Tuesday, 24 January 2012

Purity and meaning

Mary Douglas, Purity and Danger: An Analysis of Concepts of Pollution and Taboo (1966; London Routledge, 2002): ‘There is nothing fearful or unreasoning in our dirt-avoidance: it is a creative movement, an attempt to relate form to function, to make unity of experience.’ [3] I’m struck by the way Douglas takes the attempt to make unity of experience not just as creative but as positively so. Something the reverse is surely true? Lady Macbeth makes a huge unity out of her dirt-avoidance, after all.

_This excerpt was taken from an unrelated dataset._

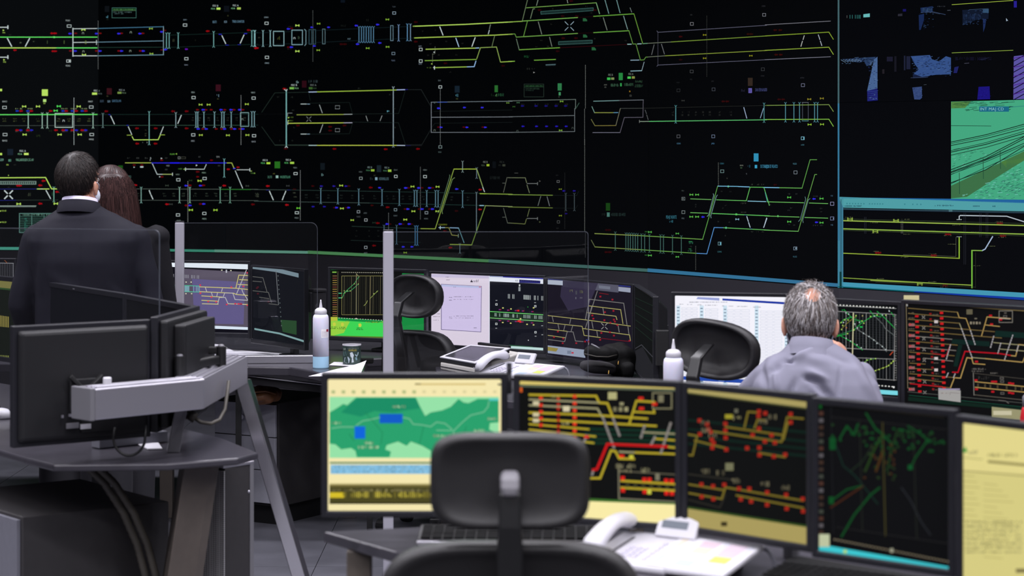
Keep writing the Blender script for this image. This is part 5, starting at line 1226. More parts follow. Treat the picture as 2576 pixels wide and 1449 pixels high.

Douglas goes on: ‘rituals of purity and impurity create unity in experience. So far from being aberrations from the central project of religion, they are positive contributions to atonement. By their means, symbolic patterns are worked out and positively displayed. Within these patterns disparate elements are related and disparate experience is given meaning.’

It’s not just that this meaning is as likely to be ‘stone adulterers’, ‘kill gays’ and ‘foreigners are vermin’. It’s that these sorts of meanings are actually the horizon for this mode of conceptualising purity, surely. I know; I’m being crass. But ‘generating meaning’, though I'll admit it is 'positive', is by the same token neither ethically or ideologically neutral.